Social Security head warns against raising retirement age after GOP proposal

Social Security head warns against raising retirement age after GOP proposal

Social Security Administration (SSA) Commissioner Martin O’Malley warned that raising the retirement age for the program would disproportionately hurt blue-collar workers, the day after the Republican Study Committee (RSC) released a proposal to raise the age.

The RSC, which comprises nearly 80 percent of House Republicans, released a budget  proposal Wednesday that would raise the age of Social Security eligibility “to account for increases in life expectancy,” though it did not provide specifics. The current full retirement age for the program is 67.

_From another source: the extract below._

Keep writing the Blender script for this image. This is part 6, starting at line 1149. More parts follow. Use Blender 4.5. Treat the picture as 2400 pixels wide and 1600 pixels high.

“[Americans] want their government to strengthen [Social Security] and expand it — not to cut it, contract it or gut its customer service,” O’Malley said at a House Ways and Means Committee hearing Thursday.

“For those who would advocate raising the age, I think we have to be mindful of people who do hard work their whole lives, and die sooner,” he said.

Democratic lawmakers slammed the RSC budget proposal.

“I don’t know about you, but I don’t think that Americans should be forced to work till they drop dead,” Rep. Bill Pascrell (D-N.J.) said.

“Underfunding of SSA is an attack on hard-working Americans and their earned benefits — this is no entitlement, but earned benefits,” Rep. John Larson (D-Conn.) said.

Republicans largely avoided the topic during the hearing.

The RSC proposal noted President Biden supported raising the age from 65 to 67 when he was a senator in the 1980s. It said action on Social Security was again necessary given projections that the program will be insolvent within a decade under the status quo.

“With insolvency approaching in the 10-year budget window, Congress has a moral and practical obligation to address the problems with Social Security,” according to the RSC proposal.

Biden has proposed raising payroll taxes on Americans earning more than $400,000 in order to keep the program fully funded.

O’Malley on Thursday also endorsed Biden’s calls for guaranteed 12-week paid leave for lower paid workers.

“It’s not right that we are one of the most developed economies in the world and yet one of very few that does not have paid family leave,” he said.

Biden tapped O’Malley, the former governor of Maryland, for Social Security commissioner in December.

Biden has proposed increasing SSA’s discretionary budget to $15.4 billion — an increase of $1.3 billion — to remedy the agency’s administrative struggles, like maintaining staff and a backlog in disability status applications.

“It’s been 9 years since Congress has given SSA a budget hearing, and in those 9 years it’s been a decline in service SSA provides,” O’Malley said.

O’Malley called on the committee to pass President Biden’s proposed investment into SSA, which he called “a solid step forward.”